Was Harper Lee competent enough to consent to the publication of Go Set a Watchman? According to the State of Alabama’s Human Resources Department’s investigation, yes she was. But let’s just imagine for a moment that the answer was no. That in actual fact Lee stands by her wish not to have the book published. Does that mean we shouldn’t read it? Beyond that, what are we reading? Is it in fact a first draft of To Kill a Mockingbird refined and edited by Tay Hohoff or is it meant to be a follow up, a sequel to the Pulitzer Prize winning novel?

Having read the book I guess my feelings on the first question are clear. If I’m honest it had never even occurred to me not to read it till a friend mentioned that she wasn’t sure. I can sort of understand where she is coming from. Is reading something someone didn’t intend to be published prying into their privacy? If it is, should we take the same stance on books published posthumously, such as Chaucer’s The Canterbury Tales, Austen’s Northanger Abbey and Persuasion and more recently Anne Frank’s Diary? I’m sure many people would argue that the situation isn’t comparable as Harper Lee is still alive but these are just my musings.

I have to be honest and say I don’t know the full publication histories of those books listed above. Bar Anne Frank’s diary, I’ve no idea if the authors had submitted the manuscripts to their publishers well in advance of dying, if they had then it would seem right to take their book to the final stage of publication. Which sort of takes us to the next question, is the Go Set a Watchman manuscript a completed book waiting for publication?

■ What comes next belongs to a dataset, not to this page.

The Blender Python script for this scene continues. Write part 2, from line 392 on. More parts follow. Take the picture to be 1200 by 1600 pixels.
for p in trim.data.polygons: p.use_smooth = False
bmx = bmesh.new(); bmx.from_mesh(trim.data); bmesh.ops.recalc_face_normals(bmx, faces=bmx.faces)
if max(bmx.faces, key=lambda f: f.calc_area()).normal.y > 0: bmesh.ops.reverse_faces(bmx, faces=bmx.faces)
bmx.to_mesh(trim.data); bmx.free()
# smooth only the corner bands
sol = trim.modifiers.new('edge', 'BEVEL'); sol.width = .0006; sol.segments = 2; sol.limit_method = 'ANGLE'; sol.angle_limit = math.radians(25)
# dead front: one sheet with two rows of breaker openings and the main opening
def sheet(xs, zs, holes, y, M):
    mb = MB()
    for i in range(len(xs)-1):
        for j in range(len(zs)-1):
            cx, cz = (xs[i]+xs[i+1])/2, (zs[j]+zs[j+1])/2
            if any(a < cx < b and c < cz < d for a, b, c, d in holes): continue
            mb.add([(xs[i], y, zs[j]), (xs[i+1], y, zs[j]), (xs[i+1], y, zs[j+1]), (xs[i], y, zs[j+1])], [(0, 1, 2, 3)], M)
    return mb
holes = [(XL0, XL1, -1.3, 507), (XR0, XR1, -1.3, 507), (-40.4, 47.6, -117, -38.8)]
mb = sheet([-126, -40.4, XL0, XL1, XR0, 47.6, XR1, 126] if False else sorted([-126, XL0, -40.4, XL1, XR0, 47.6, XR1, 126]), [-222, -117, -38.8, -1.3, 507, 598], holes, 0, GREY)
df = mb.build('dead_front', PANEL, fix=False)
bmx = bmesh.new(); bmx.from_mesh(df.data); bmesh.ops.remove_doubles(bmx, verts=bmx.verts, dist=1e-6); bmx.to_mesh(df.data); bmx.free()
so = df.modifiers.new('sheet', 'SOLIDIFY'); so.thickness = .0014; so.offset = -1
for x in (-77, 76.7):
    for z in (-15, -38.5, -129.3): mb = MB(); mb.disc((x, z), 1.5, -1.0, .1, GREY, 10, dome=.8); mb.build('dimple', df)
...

It certainly reads as if it is.

Lee’s writing style is different in this book; there is something much softer in her writing in To Kill a Mockingbird, a fondness for the place and people she is sharing with us that isn’t quite there in Go Set a Watchman. It could be argued that this is because Watchman became Mockingbird. With editorial insight, fine tuning and redrafts her writing became more refined. But I’m not convinced. Go Set a Watchman has two distinct tones, the harsh scratchy edge that tells the story of 26 year old Jean Louise Finch coming home to visit from New York, and the childhood memories of Scout. When Jean Louise reminisces we see the style and softness of Mockingbird. These are memories she is fond of, a time that is precious, possibly rose tinted. In contrast her visit back from New York is tainted with disappointment, anger and what she sees as betrayal. Whether a first draft or a sequel I believe the writing style differs because of the emotional place Lee is in when writing about the events rather than because of a refinement or improvement in her writing.

I don’t want to make this review a spoiler because people should read this book and journey with Harper Lee themselves. What I will say is that I feel that the end brings the two parts of Lee together, a place of acceptance. And maybe just maybe in her later years she realised the need to let this story be told in order to let go of a god she had created in Atticus Finch.